• FA-104179 © Technisches Museum Wien, Photo: Peter Sedlaczek
Collection Area
Production Technology
Heavy Industry
1800 - 1849

Lathe with wooden flywheel, c 1840


Stylish and pre-industrial: this antiquated piece of equipment still required a workmate to set it into motion. And, with the exception of a few parts, it is made entirely of wood.

Like drilling and milling, turning on a lathe is a machining process based on the principle of rotation. There have been three distinct historical phases, producing turning lathes, machining lathes and automatic lathes. On a turning lathe the workpiece was usually clamped between turning centres and made to rotate. The lathe operator would then machine the workpiece using a hand-guided lathe tool resting on a support. The first machining lathes emerged with the development of the support, which held the cutter in place and replaced the manual aspect of the operation. And, from the mid-19th century onwards, lathe operators were gradually relieved of the task of actually controlling the machining of the workpiece. Now an automatic machine carried out the operating functions based on a specific program, which could be transmitted mechanically, electrically, hydraulically or pneumatically. The program itself was stored via a control shaft, punched tape or diskettes.

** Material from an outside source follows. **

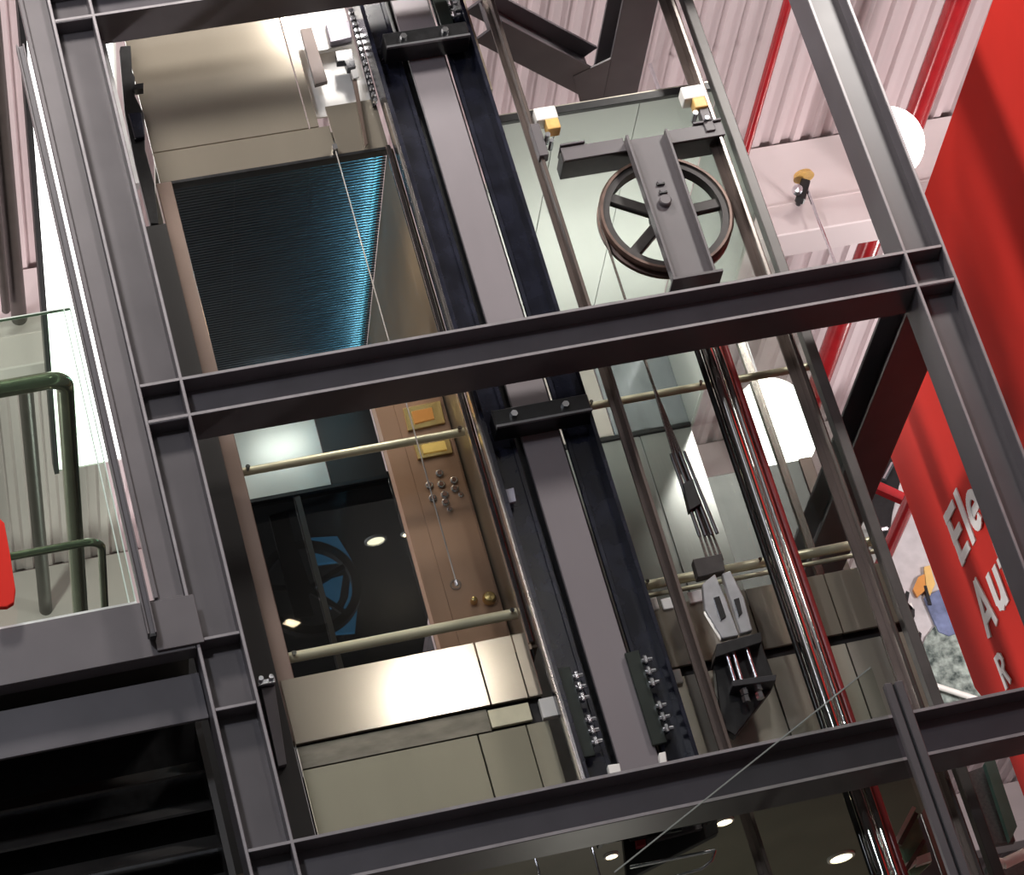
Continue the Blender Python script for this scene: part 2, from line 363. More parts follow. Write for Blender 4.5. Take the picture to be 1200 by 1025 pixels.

The drive system used for the turning gear also went through several phases. In the 13th century the exclusively manual rotation induced by the lathe operator or an assistant was replaced by the rocker lathe. The rocker, a wooden spring firmly clamped at one end, was connected to a footboard by a rope wound around the workpiece. The foot-operated drive created an alternating direction of rotation. In the 15th century, the metal lathe with wheel or crank drive enabled a continuous rotational movement, allowing greater forces to be transmitted and achieving higher cutting speeds. With the drive mechanism now actuated by an assistant, the lathe operator was able to focus fully on his work. Later on, the drive system was achieved by transmissions and, in the early 20th century, mostly by electric motors.